### Data provided
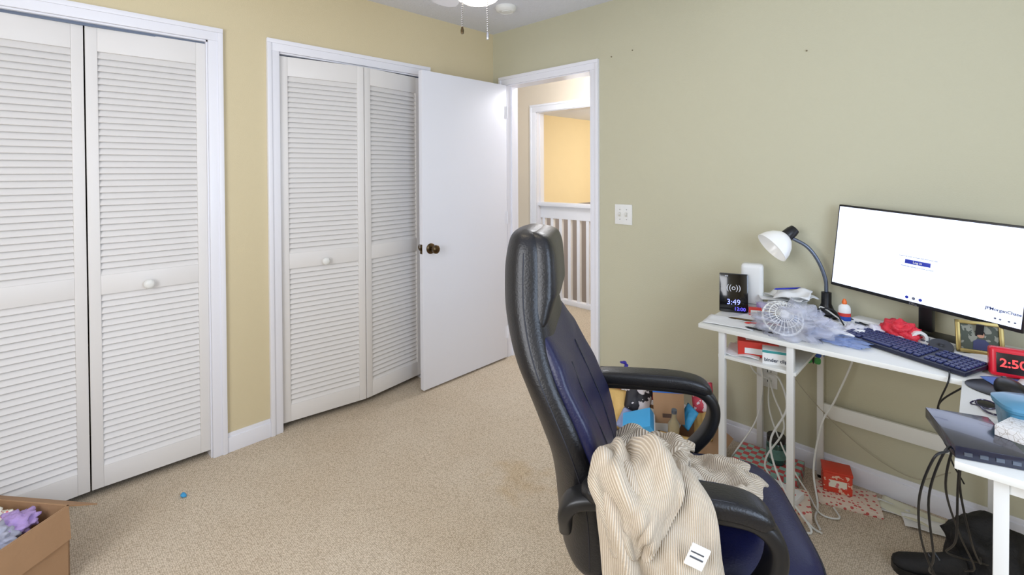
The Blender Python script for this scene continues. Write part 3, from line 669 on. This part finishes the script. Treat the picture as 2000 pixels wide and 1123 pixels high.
cable([(2.70,-.50,.73),(2.66,-.57,.72),(2.60,-.45,.60),(2.64,-.25,.45),(2.62,-.12,.30),(2.66,-.18,.24)],BC,'black cable drooping below the keyboard',.0026,'black cables from the dock')
cable([(2.62,-.40,.742),(2.63,-.56,.735),(2.60,-.50,.60),(2.62,-.33,.42),(2.70,-.2,.30)],BC,'black cable drooping below the keyboard',.0024,'black cables from the dock')
g2='cables on the desktop'
cable([(2.14,-.30,.745),(2.22,-.24,.76),(2.20,-.16,.80),(2.28,-.20,.77),(2.34,-.24,.75),(2.30,-.30,.745),(2.22,-.33,.745)],WC,'white cable tangled on the desktop',.003,g2)
cable([(2.20,-.26,.746),(2.26,-.17,.77),(2.33,-.14,.76),(2.42,-.23,.745),(2.38,-.27,.745)],BC,'black cable tangled on the desktop',.003,g2)
cable([(2.25,-.31,.745),(2.19,-.22,.79),(2.25,-.18,.80),(2.30,-.24,.76)],BC,'black cable tangled on the desktop',.003,g2)
cable([(2.16,-.20,.75),(2.10,-.26,.76),(2.16,-.30,.75),(2.24,-.30,.746),(2.28,-.25,.75),(2.36,-.30,.745)],WC,'white cable tangled on the desktop',.0035,g2)
cable([(2.69,-.72,.742),(2.72,-.79,.742),(2.78,-.76,.742),(2.74,-.70,.743),(2.82,-.68,.742)],PUR,'dark purple cable coiled on the desk return',.0028,g2)

# ================= carton of packages by the wall
def openbox(b,x,y,h,t,mo,mi_):
    b.bx(-x,x,-y,y,0,t,mo)
    b.bx(-x,-x+t,-y,y,0,h,mo).bx(x-t,x,-y,y,0,h,mo).bx(-x,x,-y,-y+t,0,h,mo).bx(-x,x,y-t,y,0,h,mo)
r=root('shipping_carton','open brown cardboard carton full of packages by the wall','carton',(1.53,-.36,0),.06)
b=M(); openbox(b,.25,.19,.12,.005,CARD,CARDD); b.done('body',r,ang=30)
M().box((0,-.225,.105),(.48,.08,.004),CARD,rot=(.5,0,0)).done('flap',r); M().box((.285,0,.105),(.08,.36,.004),CARD,rot=(0,.5,0)).done('flap',r)
def mailer(loc,rot,size,m_,lb,cat,nm,grp=None):
    b=M(); tb=bmesh.new(); bmesh.ops.create_grid(tb,x_segments=12,y_segments=12,size=.5)
    for v in tb.verts:
        e_=max(abs(v.co.x),abs(v.co.y))*2; k_=(1-e_**3)
        v.co.z=size[2]*k_*(.8+.5*noise.noise(v.co*6+Vector(loc)))
        v.co.x*=size[0]; v.co.y*=size[1]
    ge=bmesh.ops.duplicate(tb,geom=list(tb.verts)+list(tb.edges)+list(tb.faces))
    for v in ge['geom']:
        if isinstance(v,bmesh.types.BMVert): v.co.z*=-1
    bmesh.ops.remove_doubles(tb,verts=tb.verts,dist=.0002); bmesh.ops.recalc_face_normals(tb,faces=tb.faces)
    b.merge(tb,m_); kw=dict(label=lb,category=cat)
    if grp: kw['group']=grp
    return b.done(nm,ang=180,loc=loc,rot=rot,**kw)
mg='mailers in the carton'
ml='yellow padded mailer leaning in the carton'
mailer((1.37,-.47,.19),(.9,.2,.8),(.17,.19,.02),MAILER,ml,'mailer','padded_mailer',mg)
mailer((1.74,-.28,.17),(1.0,-.35,-.1),(.10,.15,.02),MAILER,ml,'mailer','padded_mailer',mg)
mailer((1.71,-.51,.14),(.5,.1,.5),(.16,.13,.02),MAILER,ml,'mailer','padded_mailer',mg)
mailer((1.50,-.33,.12),(.1,.1,.2),(.26,.2,.02),PAPER,'white bubble mailer lying in the carton','mailer','padded_mailer',mg)
mailer((1.60,-.53,.14),(.6,-.2,-.4),(.12,.09,.015),PAPER,'white bubble mailer lying in the carton','mailer','padded_mailer',mg)
r=root('small_box','small brown box with blue tape on top','box',(1.61,-.38,.268),0,rot=(.08,-.05,.5))
M().box((0,0,0),(.14,.10,.16),CARD,bev=.001).bx(-.03,.03,-.0515,-.0505,-.05,-.03,mat('print_dark',(90,70,60),.6)).done('body',r)
M().box((0,-.001,.078),(.141,.103,.008),mat('blue_tape',(40,110,200),.4)).done('tape',r,label='blue tape strip')
r=root('blue_box','light blue and white box tilted in the carton','box',(1.53,-.52,.19),0,rot=(.5,-.4,.3))
M().box((0,0,0),(.14,.10,.055),BLUEC,bev=.002).box((0,-.0,-.020),(.141,.102,.012),PAPER).done('body',r)
mailer((1.45,-.38,.24),(1.2,.2,.6),(.13,.15,.025),SNACK,'black and silver snack bag in the carton','snack bag','snack_bag')
mailer((1.50,-.25,.27),(1.2,-.2,.3),(.12,.13,.02),PINK,'red and pink foil snack bag in the carton','snack bag','snack_bag')
mailer((1.72,-.24,.28),(1.2,-.1,.4),(.1,.14,.02),pattern('wrap_pink',(214,74,92),(238,218,222),'noise',30,.5),'red and white wrapped package in the carton','package','wrapped_package')
mailer((1.39,-.33,.23),(1.0,.3,.9),(.1,.12,.02),PAPER,'white plastic packet in the carton','packet','packet')
mailer((1.46,-.50,.17),(.8,.3,.2),(.09,.10,.015),BLUEF,'small blue plastic packet in the carton','packet','packet')
mailer((1.70,-.36,.22),(1.1,.2,-.5),(.08,.10,.015),BLUEC,'small blue packet beside the brown box','packet','packet')
mailer((1.30,-.38,.20),(1.1,.4,1.0),(.09,.12,.015),mat('orange_packet',(226,130,60),.5),'small orange packet in the carton','packet','packet')
r=root('glass_bottle','small clear glass bottle with grey cap','bottle',(1.68,-.47,.17),0,rot=(.15,.1,0))
M().lathe([(.0001,0),(.024,0),(.026,.006),(.026,.06),(.014,.08),(.011,.09),(.011,.115),(.0001,.115)],mat('amber_glass',(150,136,104),.1,var=.1,coat=.5)).done('body',r)
M().lathe([(.0001,.113),(.012,.113),(.012,.13),(.0001,.13)],GREYM).done('cap',r)
r=root('artificial_flower','small purple artificial flower poking out of the carton','flower',(1.355,-.36,.22))
M().sweep([(0,0,0),(.004,0,.08),(0,0,.15)],mat('stem_green',(60,100,60),.6),.002).done('stem',r)
b=M(); PF=mat('purple_petals',(50,40,150),.6)
for i in range(7): b.sph((math.cos(i*.9)*.012,math.sin(i*.9)*.012,.15+.004*i),.011,PF,sc=(1.2,.7,.6),sub=1)
b.done('petals',r)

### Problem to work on
Every line of the material is to be quoted exactly, with no pictures carried over.

### Correct response
The Blender Python script for this scene continues. Write part 3, from line 669 on. This part finishes the script. Treat the picture as 2000 pixels wide and 1123 pixels high.
cable([(2.70,-.50,.73),(2.66,-.57,.72),(2.60,-.45,.60),(2.64,-.25,.45),(2.62,-.12,.30),(2.66,-.18,.24)],BC,'black cable drooping below the keyboard',.0026,'black cables from the dock')
cable([(2.62,-.40,.742),(2.63,-.56,.735),(2.60,-.50,.60),(2.62,-.33,.42),(2.70,-.2,.30)],BC,'black cable drooping below the keyboard',.0024,'black cables from the dock')
g2='cables on the desktop'
cable([(2.14,-.30,.745),(2.22,-.24,.76),(2.20,-.16,.80),(2.28,-.20,.77),(2.34,-.24,.75),(2.30,-.30,.745),(2.22,-.33,.745)],WC,'white cable tangled on the desktop',.003,g2)
cable([(2.20,-.26,.746),(2.26,-.17,.77),(2.33,-.14,.76),(2.42,-.23,.745),(2.38,-.27,.745)],BC,'black cable tangled on the desktop',.003,g2)
cable([(2.25,-.31,.745),(2.19,-.22,.79),(2.25,-.18,.80),(2.30,-.24,.76)],BC,'black cable tangled on the desktop',.003,g2)
cable([(2.16,-.20,.75),(2.10,-.26,.76),(2.16,-.30,.75),(2.24,-.30,.746),(2.28,-.25,.75),(2.36,-.30,.745)],WC,'white cable tangled on the desktop',.0035,g2)
cable([(2.69,-.72,.742),(2.72,-.79,.742),(2.78,-.76,.742),(2.74,-.70,.743),(2.82,-.68,.742)],PUR,'dark purple cable coiled on the desk return',.0028,g2)

# ================= carton of packages by the wall
def openbox(b,x,y,h,t,mo,mi_):
    b.bx(-x,x,-y,y,0,t,mo)
    b.bx(-x,-x+t,-y,y,0,h,mo).bx(x-t,x,-y,y,0,h,mo).bx(-x,x,-y,-y+t,0,h,mo).bx(-x,x,y-t,y,0,h,mo)
r=root('shipping_carton','open brown cardboard carton full of packages by the wall','carton',(1.53,-.36,0),.06)
b=M(); openbox(b,.25,.19,.12,.005,CARD,CARDD); b.done('body',r,ang=30)
M().box((0,-.225,.105),(.48,.08,.004),CARD,rot=(.5,0,0)).done('flap',r); M().box((.285,0,.105),(.08,.36,.004),CARD,rot=(0,.5,0)).done('flap',r)
def mailer(loc,rot,size,m_,lb,cat,nm,grp=None):
    b=M(); tb=bmesh.new(); bmesh.ops.create_grid(tb,x_segments=12,y_segments=12,size=.5)
    for v in tb.verts:
        e_=max(abs(v.co.x),abs(v.co.y))*2; k_=(1-e_**3)
        v.co.z=size[2]*k_*(.8+.5*noise.noise(v.co*6+Vector(loc)))
        v.co.x*=size[0]; v.co.y*=size[1]
    ge=bmesh.ops.duplicate(tb,geom=list(tb.verts)+list(tb.edges)+list(tb.faces))
    for v in ge['geom']:
        if isinstance(v,bmesh.types.BMVert): v.co.z*=-1
    bmesh.ops.remove_doubles(tb,verts=tb.verts,dist=.0002); bmesh.ops.recalc_face_normals(tb,faces=tb.faces)
    b.merge(tb,m_); kw=dict(label=lb,category=cat)
    if grp: kw['group']=grp
    return b.done(nm,ang=180,loc=loc,rot=rot,**kw)
mg='mailers in the carton'
ml='yellow padded mailer leaning in the carton'
mailer((1.37,-.47,.19),(.9,.2,.8),(.17,.19,.02),MAILER,ml,'mailer','padded_mailer',mg)
mailer((1.74,-.28,.17),(1.0,-.35,-.1),(.10,.15,.02),MAILER,ml,'mailer','padded_mailer',mg)
mailer((1.71,-.51,.14),(.5,.1,.5),(.16,.13,.02),MAILER,ml,'mailer','padded_mailer',mg)
mailer((1.50,-.33,.12),(.1,.1,.2),(.26,.2,.02),PAPER,'white bubble mailer lying in the carton','mailer','padded_mailer',mg)
mailer((1.60,-.53,.14),(.6,-.2,-.4),(.12,.09,.015),PAPER,'white bubble mailer lying in the carton','mailer','padded_mailer',mg)
r=root('small_box','small brown box with blue tape on top','box',(1.61,-.38,.268),0,rot=(.08,-.05,.5))
M().box((0,0,0),(.14,.10,.16),CARD,bev=.001).bx(-.03,.03,-.0515,-.0505,-.05,-.03,mat('print_dark',(90,70,60),.6)).done('body',r)
M().box((0,-.001,.078),(.141,.103,.008),mat('blue_tape',(40,110,200),.4)).done('tape',r,label='blue tape strip')
r=root('blue_box','light blue and white box tilted in the carton','box',(1.53,-.52,.19),0,rot=(.5,-.4,.3))
M().box((0,0,0),(.14,.10,.055),BLUEC,bev=.002).box((0,-.0,-.020),(.141,.102,.012),PAPER).done('body',r)
mailer((1.45,-.38,.24),(1.2,.2,.6),(.13,.15,.025),SNACK,'black and silver snack bag in the carton','snack bag','snack_bag')
mailer((1.50,-.25,.27),(1.2,-.2,.3),(.12,.13,.02),PINK,'red and pink foil snack bag in the carton','snack bag','snack_bag')
mailer((1.72,-.24,.28),(1.2,-.1,.4),(.1,.14,.02),pattern('wrap_pink',(214,74,92),(238,218,222),'noise',30,.5),'red and white wrapped package in the carton','package','wrapped_package')
mailer((1.39,-.33,.23),(1.0,.3,.9),(.1,.12,.02),PAPER,'white plastic packet in the carton','packet','packet')
mailer((1.46,-.50,.17),(.8,.3,.2),(.09,.10,.015),BLUEF,'small blue plastic packet in the carton','packet','packet')
mailer((1.70,-.36,.22),(1.1,.2,-.5),(.08,.10,.015),BLUEC,'small blue packet beside the brown box','packet','packet')
mailer((1.30,-.38,.20),(1.1,.4,1.0),(.09,.12,.015),mat('orange_packet',(226,130,60),.5),'small orange packet in the carton','packet','packet')
r=root('glass_bottle','small clear glass bottle with grey cap','bottle',(1.68,-.47,.17),0,rot=(.15,.1,0))
M().lathe([(.0001,0),(.024,0),(.026,.006),(.026,.06),(.014,.08),(.011,.09),(.011,.115),(.0001,.115)],mat('amber_glass',(150,136,104),.1,var=.1,coat=.5)).done('body',r)
M().lathe([(.0001,.113),(.012,.113),(.012,.13),(.0001,.13)],GREYM).done('cap',r)
r=root('artificial_flower','small purple artificial flower poking out of the carton','flower',(1.355,-.36,.22))
M().sweep([(0,0,0),(.004,0,.08),(0,0,.15)],mat('stem_green',(60,100,60),.6),.002).done('stem',r)
b=M(); PF=mat('purple_petals',(50,40,150),.6)
for i in range(7): b.sph((math.cos(i*.9)*.012,math.sin(i*.9)*.012,.15+.004*i),.011,PF,sc=(1.2,.7,.6),sub=1)
b.done('petals',r)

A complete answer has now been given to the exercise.